---------- DATA LISTING ----------
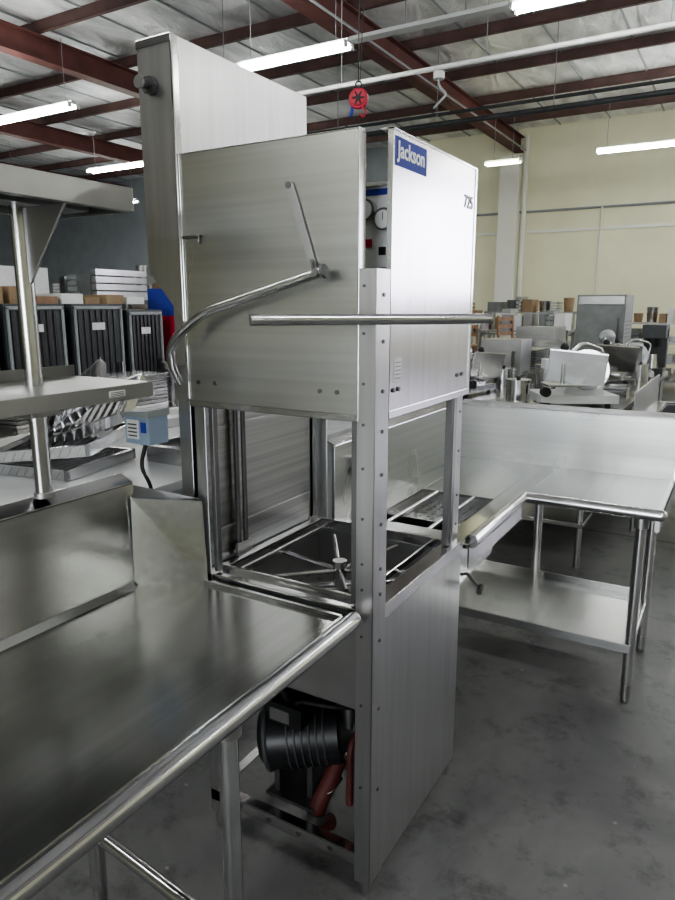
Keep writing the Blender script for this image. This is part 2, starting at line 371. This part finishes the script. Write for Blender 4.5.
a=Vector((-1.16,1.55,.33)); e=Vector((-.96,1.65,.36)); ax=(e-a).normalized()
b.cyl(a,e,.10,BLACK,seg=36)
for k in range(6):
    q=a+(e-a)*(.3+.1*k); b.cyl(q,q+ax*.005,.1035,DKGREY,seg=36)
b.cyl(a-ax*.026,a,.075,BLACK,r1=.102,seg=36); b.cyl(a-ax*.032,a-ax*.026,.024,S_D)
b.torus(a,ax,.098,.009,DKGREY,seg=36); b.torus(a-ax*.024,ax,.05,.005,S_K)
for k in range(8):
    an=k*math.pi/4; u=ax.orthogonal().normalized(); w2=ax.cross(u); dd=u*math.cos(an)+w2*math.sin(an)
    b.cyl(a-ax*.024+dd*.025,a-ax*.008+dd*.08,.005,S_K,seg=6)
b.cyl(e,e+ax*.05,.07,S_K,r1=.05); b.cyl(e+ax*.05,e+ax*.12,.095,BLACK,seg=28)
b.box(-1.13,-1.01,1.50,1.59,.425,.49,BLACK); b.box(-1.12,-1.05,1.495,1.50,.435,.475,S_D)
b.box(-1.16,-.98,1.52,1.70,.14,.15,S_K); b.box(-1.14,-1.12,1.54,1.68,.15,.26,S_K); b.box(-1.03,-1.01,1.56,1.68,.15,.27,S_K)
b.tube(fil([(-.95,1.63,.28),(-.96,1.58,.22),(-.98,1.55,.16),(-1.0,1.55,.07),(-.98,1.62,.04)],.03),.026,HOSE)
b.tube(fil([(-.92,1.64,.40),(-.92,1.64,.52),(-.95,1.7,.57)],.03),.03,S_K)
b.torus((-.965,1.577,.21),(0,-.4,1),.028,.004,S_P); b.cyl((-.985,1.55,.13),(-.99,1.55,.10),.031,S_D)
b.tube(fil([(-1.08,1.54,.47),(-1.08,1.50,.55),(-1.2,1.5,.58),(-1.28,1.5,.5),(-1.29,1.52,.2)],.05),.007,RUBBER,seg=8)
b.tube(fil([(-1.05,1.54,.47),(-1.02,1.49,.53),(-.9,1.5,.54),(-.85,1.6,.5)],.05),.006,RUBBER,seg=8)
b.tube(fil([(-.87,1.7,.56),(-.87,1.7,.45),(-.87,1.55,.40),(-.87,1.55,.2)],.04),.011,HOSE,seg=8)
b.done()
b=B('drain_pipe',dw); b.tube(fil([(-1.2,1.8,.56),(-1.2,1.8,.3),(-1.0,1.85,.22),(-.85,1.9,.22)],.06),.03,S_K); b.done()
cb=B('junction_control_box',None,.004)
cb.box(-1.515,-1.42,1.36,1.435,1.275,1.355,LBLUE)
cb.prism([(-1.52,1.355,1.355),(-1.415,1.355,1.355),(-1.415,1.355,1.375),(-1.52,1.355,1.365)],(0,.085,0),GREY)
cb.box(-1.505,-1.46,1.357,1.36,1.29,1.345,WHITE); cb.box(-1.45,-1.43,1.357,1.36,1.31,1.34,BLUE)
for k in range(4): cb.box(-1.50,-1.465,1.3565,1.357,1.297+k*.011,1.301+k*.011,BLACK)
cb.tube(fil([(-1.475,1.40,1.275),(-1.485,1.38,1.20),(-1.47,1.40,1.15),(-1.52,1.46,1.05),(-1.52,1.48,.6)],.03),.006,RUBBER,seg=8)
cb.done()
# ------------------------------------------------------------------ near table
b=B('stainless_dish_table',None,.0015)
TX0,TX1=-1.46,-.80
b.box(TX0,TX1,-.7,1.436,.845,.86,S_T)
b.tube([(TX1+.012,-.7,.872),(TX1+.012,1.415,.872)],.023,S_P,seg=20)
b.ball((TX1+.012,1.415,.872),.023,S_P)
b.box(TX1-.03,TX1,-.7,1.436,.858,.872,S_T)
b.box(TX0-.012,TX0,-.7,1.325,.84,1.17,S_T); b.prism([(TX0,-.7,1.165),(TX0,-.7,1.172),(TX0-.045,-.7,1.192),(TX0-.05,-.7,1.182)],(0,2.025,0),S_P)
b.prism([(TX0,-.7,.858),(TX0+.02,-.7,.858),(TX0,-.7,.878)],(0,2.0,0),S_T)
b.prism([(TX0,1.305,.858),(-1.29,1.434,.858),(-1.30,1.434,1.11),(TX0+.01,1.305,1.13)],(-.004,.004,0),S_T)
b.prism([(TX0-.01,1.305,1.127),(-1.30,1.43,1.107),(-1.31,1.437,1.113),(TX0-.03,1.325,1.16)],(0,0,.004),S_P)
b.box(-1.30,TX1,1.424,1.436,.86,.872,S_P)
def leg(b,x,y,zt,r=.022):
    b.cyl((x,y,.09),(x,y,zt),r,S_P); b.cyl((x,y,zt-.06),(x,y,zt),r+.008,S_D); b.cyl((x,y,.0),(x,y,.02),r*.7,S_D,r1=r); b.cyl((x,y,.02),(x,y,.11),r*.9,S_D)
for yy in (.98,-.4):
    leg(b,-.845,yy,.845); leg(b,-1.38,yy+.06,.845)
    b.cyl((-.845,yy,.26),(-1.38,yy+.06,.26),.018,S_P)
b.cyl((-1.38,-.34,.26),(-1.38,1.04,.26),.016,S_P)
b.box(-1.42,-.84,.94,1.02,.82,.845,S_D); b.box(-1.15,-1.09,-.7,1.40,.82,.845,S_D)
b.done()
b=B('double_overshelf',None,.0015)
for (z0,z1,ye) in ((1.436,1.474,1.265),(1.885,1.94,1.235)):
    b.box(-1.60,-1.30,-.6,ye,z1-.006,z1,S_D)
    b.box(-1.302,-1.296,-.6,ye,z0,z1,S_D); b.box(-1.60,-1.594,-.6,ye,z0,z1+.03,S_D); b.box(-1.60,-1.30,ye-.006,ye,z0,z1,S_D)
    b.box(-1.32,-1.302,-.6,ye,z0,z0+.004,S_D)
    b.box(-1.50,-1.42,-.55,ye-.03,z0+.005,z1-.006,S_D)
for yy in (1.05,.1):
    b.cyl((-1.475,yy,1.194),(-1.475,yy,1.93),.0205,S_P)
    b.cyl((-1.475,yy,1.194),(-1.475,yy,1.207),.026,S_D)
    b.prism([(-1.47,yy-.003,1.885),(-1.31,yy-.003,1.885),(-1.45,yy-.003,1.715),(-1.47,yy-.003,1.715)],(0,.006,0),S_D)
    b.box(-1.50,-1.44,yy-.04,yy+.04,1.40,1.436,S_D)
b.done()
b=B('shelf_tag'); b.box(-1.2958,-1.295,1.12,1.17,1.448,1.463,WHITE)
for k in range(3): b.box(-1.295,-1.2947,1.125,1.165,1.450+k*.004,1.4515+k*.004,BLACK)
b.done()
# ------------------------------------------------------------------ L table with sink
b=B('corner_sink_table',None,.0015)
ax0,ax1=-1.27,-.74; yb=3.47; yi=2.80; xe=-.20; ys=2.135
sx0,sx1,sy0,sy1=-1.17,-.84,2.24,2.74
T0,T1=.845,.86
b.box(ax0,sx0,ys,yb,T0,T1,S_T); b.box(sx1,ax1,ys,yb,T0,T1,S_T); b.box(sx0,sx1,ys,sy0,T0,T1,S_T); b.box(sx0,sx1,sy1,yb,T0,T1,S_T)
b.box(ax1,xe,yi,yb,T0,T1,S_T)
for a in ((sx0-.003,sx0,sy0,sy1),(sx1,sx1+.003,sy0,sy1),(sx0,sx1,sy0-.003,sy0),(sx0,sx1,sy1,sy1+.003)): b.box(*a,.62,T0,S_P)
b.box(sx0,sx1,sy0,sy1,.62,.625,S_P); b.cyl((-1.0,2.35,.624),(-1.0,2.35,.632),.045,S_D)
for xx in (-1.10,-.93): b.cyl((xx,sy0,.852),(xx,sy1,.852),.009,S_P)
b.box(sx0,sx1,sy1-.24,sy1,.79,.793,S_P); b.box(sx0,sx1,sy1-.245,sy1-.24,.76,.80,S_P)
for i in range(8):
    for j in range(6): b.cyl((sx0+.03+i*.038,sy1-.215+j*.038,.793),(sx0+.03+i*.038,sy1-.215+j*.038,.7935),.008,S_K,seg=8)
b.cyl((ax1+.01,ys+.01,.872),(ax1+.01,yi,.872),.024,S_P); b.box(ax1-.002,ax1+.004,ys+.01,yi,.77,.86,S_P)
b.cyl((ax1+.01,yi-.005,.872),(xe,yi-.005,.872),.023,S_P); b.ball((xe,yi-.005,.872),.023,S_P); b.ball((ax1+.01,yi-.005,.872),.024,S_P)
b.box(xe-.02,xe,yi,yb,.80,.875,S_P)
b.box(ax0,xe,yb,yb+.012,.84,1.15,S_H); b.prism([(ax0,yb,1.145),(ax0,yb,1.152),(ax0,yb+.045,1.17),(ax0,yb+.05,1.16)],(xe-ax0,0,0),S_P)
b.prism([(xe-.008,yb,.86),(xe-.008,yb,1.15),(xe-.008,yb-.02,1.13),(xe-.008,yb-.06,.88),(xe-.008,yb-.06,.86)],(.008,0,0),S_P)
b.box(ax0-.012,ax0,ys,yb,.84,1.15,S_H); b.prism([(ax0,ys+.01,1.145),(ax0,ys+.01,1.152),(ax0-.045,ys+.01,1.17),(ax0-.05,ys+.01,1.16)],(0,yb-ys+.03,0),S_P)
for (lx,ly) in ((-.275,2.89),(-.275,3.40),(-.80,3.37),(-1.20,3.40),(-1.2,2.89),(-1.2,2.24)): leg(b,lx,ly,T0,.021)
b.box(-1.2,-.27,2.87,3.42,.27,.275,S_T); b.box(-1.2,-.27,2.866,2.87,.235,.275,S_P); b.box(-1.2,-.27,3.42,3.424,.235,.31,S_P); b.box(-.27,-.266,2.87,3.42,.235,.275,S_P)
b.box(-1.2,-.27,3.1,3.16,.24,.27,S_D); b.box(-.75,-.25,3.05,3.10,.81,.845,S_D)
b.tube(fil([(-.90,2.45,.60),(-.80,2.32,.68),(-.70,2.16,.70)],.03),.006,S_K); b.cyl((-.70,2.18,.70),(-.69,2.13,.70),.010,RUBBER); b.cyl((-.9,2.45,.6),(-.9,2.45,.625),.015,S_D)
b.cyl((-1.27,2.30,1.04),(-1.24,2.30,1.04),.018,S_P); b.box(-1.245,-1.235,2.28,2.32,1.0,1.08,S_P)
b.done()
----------
---------- DATA LISTING ----------
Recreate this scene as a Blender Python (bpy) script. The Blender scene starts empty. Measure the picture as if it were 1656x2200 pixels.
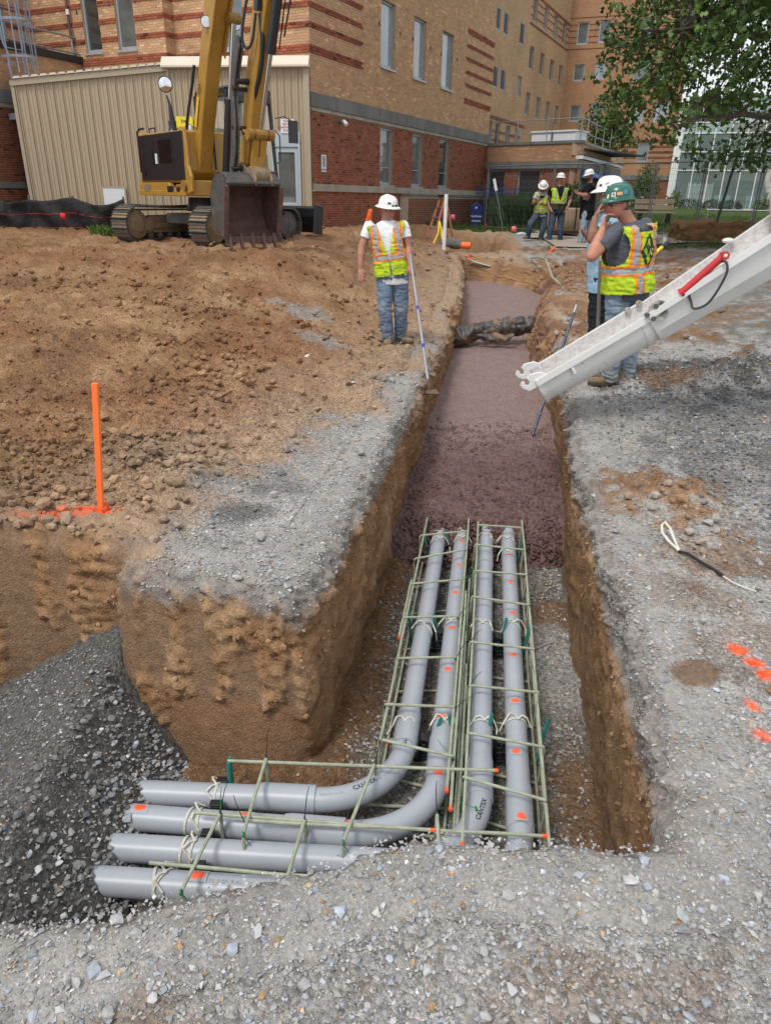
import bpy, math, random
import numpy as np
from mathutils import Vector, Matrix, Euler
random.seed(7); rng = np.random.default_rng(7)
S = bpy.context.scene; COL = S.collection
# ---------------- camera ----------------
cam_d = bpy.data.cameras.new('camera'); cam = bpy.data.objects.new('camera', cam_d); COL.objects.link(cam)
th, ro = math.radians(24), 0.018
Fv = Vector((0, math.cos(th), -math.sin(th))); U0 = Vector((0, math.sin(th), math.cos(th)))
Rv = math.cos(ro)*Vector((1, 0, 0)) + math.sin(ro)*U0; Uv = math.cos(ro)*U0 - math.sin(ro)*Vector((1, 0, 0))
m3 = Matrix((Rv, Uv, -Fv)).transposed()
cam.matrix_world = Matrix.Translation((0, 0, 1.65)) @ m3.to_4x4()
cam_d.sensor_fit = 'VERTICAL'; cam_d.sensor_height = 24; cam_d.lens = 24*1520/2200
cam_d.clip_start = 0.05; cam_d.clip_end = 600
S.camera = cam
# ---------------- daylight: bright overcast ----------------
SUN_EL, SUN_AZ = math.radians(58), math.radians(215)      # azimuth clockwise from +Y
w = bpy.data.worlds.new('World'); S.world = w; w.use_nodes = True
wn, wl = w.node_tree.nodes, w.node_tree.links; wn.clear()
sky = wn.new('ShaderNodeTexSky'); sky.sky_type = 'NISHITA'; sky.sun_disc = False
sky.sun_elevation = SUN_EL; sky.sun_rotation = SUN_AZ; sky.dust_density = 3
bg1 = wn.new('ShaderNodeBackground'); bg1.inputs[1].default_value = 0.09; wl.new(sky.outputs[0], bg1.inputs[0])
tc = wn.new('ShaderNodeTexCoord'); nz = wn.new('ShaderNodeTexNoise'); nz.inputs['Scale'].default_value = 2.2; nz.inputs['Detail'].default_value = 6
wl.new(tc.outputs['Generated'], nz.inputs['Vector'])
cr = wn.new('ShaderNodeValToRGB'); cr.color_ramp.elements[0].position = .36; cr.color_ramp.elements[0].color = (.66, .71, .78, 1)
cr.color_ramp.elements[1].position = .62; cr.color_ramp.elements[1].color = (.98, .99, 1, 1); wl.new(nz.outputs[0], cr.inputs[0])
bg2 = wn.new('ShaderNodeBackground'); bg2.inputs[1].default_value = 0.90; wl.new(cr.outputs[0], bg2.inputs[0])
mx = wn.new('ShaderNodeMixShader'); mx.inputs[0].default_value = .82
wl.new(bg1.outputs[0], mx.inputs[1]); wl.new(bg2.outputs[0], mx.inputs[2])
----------
TASK INSTRUCTIONS
Take every line containing the word "Blender" and copy it.

SOLUTION TO THIS TASK
Keep writing the Blender script for this image. This is part 2, starting at line 371. This part finishes the script. Write for Blender 4.5.
Recreate this scene as a Blender Python (bpy) script. The Blender scene starts empty. Measure the picture as if it were 1656x2200 pixels.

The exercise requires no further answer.